The way of Christ the King


Today is the solemnity of Christ the King, and the final Sunday of the Church year, as well as the day when Pope Francis closes the door of mercy to conclude the Jubilee Year of Mercy (though if there is anyone to whom we wish to extend mercy as part of our own closure for this year, there is still time!) Advent begins next Sunday, and in the next week, people in the United States celebrate Thanksgiving, but in a time of much political and social turmoil.

The celebration of Christ the King was started by Pope Pius XI in 1925 as a response to secularism and the perceived need to remind Catholics to put Christ as the center of one’s life. In 1925 there was also social and political turmoil: it’s the year of the Scopes trial, the year Mussolini declared he was taking over Italy, and the year that Hitler published Mein Kampf. I don’t know whether Pope Pius XI had such specific events in mind, but the world then, as now, is in need of alternative models of virtue. For Christians, Christ is not only God, but also a model of what it means to live a good human life. To say that he is King, however, doesn’t mean to suggest that we ought to ourselves try to be kinglike, but rather to express the idea that his kingship is a metaphor for the idea that we Christians ought to follow his way rather than other ways.
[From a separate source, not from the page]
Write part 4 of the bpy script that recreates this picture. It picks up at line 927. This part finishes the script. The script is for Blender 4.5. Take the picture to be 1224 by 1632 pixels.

The way of Christ is the way of the poor. The way of Christ is the way of the Cross. The three biggest feast days of the church year that is coming our way are Christmas, Easter, and Pentecost. At Christmas, we recall that God entered the world of a poor, displaced family and grew up in a relatively poor area among a politically marginalized group—the Jewish people, God’s chosen people—living under Roman oppression. During Holy Week, we remember that Christ’s way was also the way of the cross, being willing to suffer for the sake of love and to love others in society that others would not—the sick, the lepers, those with disabilities, the woman caught in adultery, the Samaritan who practiced a different faith tradition, the tax collector, even the Roman soldier. At Pentecost, we remember that we receive the Holy Spirit and are asked to cooperate in the process of redemption, to know that Jesus as Messiah includes our own co-creating a new kingdom along with God. The first disciples knew well the experience that this cooperation with the Spirit was also the way of suffering and of their own crosses as well, insofar as they, too, were called to be with those who are on the margins. This is true for us, too, today in our own time and own places.

The way of Christ is the way of the poor. The way of Christ is the way of the Cross.